書き出しに時間を費やしたこともあるが、冒頭が決まると最後までストーリーを書き終えることができ、当初選定した12句からの変更はなかったそう。

「短編は、切れ味が勝負。説明が長くならないように気をつけました」

 俳句の作り手からは、「あの句がこんな物語になるなんて」「自分が見た光景や場面が小説の中に入っていて嬉しい」などの感想が寄せられた。

 続編では、小説にする句を広く募って投句してもらっても面白いかも、と想像を膨らませている。

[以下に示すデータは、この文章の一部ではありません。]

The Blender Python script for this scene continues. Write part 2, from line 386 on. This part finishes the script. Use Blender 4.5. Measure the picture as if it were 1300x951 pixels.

「今はまだ自分の手の内のカードで勝負している感じ。これからも多くの句に触れる中で、自分では思いつかなかった、思ってもみなかった短編が、引っ張り出されたら良いなと思っています」

 最後に、宮部さんが詠んだ句を教えてもらえないかと尋ねたところ、はにかんで披露してくれた。

「福耳の赤子と眠る大みそか」

 宮部さんの姪に、子どもが生まれた喜びを表現した一句だ。

「お正月が季語の『福耳』を大みそかに用いたことで、新年が良い年になりますようにという思いが伝わってくると、俳人の方にちょっと褒めていただけました」

 還暦、そして作家歴36周年にして「俳句×短編小説」という新境地を見せてくれた宮部さん。ミステリー界の巨匠は、今後も私たちを驚かせてくれそうだ。